Holding prices fixed can serve many purposes. Most people work for fixed salaries or wages, which, presumably, has to do with asymmetries of information and incentive between managers and their employees, and devising an incentive structure that enables a manager to tell the employee what to do, and have them do it, on time and in the manner prescribed (as opposed to buying a discrete service from a professional). It's hard to imagine a bureaucracy working well, if the wage changed every hour.

Movie theatre tickets are sold in a market, where no market-clearing equilibrium is possible. One can easily imagine varying the price of the movie seat with time of day, quality or popularity of the movie, etc. But, with the constant availability of empty seats at every showing, price competition could get out of hand. So, movie ticket prices are basically fixed (with a price discriminating schedule of available discounts), in agreements between theatre operators and distributors, which also specify how revenues and the cost of advertising and promotion are to be divided. Theatres are left to compete on popcorn and location and things they can manage, while constrained from what would be destructive price competition among themselves.

In the early days of the oil industry, prices varied wildly in the oil patch, until Standard Oil came up with a clever scheme for managing transportation, in way that dampened price. With the volatility of price, and the risks that entailed, out of the way, a giant bureaucracy was built that drove down the unit cost and price of kerosene as relentlessly as it expanded production and distribution.

The iPhone I carry around comes with fixed costs to purchase the phone and associated services, with Apple deriving revenue to recover the cost of the phone from both sources, in agreements with AT&T. I'm sure that the unit cost of manufacturing the phone declines fairly steadily, with the realized scale of production and experience, and the usual technical advances. And, the price of the phone does change, but on a planned schedule.

I don't pretend that any this has any obvious implications for macroeconomic modeling, per se, except, perhaps to emphasize the function of money and credit as "insurance" in the operations of risk-attenuating systems of control.

Nick: When employers cut nominal wages it's perceived by employees as a betrayal. When employees are laid off, those who are laid off may also fell betrayed, but as they don't work for the company anymore, that doesn't matter as much to employee morale as a wage cut would.

Maybe morale should be included in the production function.

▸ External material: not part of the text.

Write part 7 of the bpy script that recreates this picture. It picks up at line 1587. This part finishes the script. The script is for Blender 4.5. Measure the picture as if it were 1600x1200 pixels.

In today's world most companies compete on the basis of quality of their services and products, as much as price, and in this kind of world any company with a demoralised workforce would soon find itself out of business.

To back up Patrick,
I'm a foreman in a treeplanting company, primary motivation is price, salary is piecework. This year the company downsized, and treeprices were lower. The lower prices did have an effect on morale. The consolation that at least I have a job doesn't help that much. What part is the real wage, tuition and living expenses are all up, so what goes go up if you make less? Is it vs peers?

For, Alex P.
I should add, that production wasn't really affected. Just morale, if that makes sense.

From Nick

Bruce: you can call it administered prices, or you can say they choose prices. But why don't they updated those choices, say, daily, or even hourly?

Did you really write that with a straight face?

A firm's profit is a function of all the firm's control variables, which includes price. Draw profit as a function of price for each setting of all the other control variables (profit on the y axis, price on the x axis). Draw the envelope of all those curves. The top of that profit curve defines the profit-maximising price. If the firm operates under the simplified assumptions of perfect competition, that profit curve is a spike -- sort of inverted V shaped, only you fall off a cliff if you price above the market-clearing equilibrium. Under more general assumptions (like imperfect competition), the profit curve is smooth, like an inverted U.

The "PAYM insight" (Parkin [yes, Canadian Michael Parkin], Akerlof, Mankiw, Yellen) is that smooth objective functions are nearly flat near the top. (Sort of obvious after you've heard it.) This gives some traction for the small menu cost argument. A firm can be away from the summit of the profit function a first order of small amount, and yet the loss in profit will be only second order of small, and so second order of small menu costs could make it not worthwhile for the firm to change its price.

But when we aggregate over the whole economy, and build all these firms into a macro model, we hit a problem. The labour supply curve just doesn't appear to be very elastic. Put the economy into a recession, with increased unemployment, and it becomes a lot easier to hire labour at any given wage. The inverse-U profit curves tilt drunkenly, and even a small recession will put firms a long way below the new summit.

In other words, we hit exactly the same problem that the Lucas-Phelps view hit. You need large menu costs, or large expectational errors, to get get any sort of serious action.

Jim: yes, I did write that with a straight face. But it's not a rhetorical question. We need to know what determines the speed of price adjustment.

Matthew: when I arrived for my MA, I had never heard of matrix algebra. I just about managed to learn it, but have forgotten it since. UWO, like all economics departments, was less mathematical then. Last week a Carleton TA showed me the final exam of the math review/refresher class he had just taught the new MA students. If I had made no slips, I could have got about 50%.

A slightly OT general question: In the few academic econ papers I've perused (it would be a stretch to claim I actually read them), it didn't seem that the authors actually 'solved' their models and compared it against reality. I know, experiments are hard to do in macro, but there is historical data to check against (i.e. see if the model can replay history).

Are there people running the models in computer simulation to see what they predicts and how it matches historical data?

Of course.

Yep.

In some cases, economists estimate a model over one sample period, and then see if it still fits the data out of sample.

Another technique (known as calibration, and the RBC people have to be praised for having taken the lead here) is to take parameter estimates from somewhere else, say micro data, plug those numbers into the model, and see if the model fits the macro data without fiddling with the parameters to make it fit.

NR: "A firm's profit is a function of all the firm's control variables, which includes price. Draw profit as a function of price for each setting of all the other control variables . . ."

I know that this might be shocking to you, but profit is unlikely to be a mathematical function of price (nor will output be a function of inputs), for any actual firm. The failure to think critically about such fundamentals troubles me.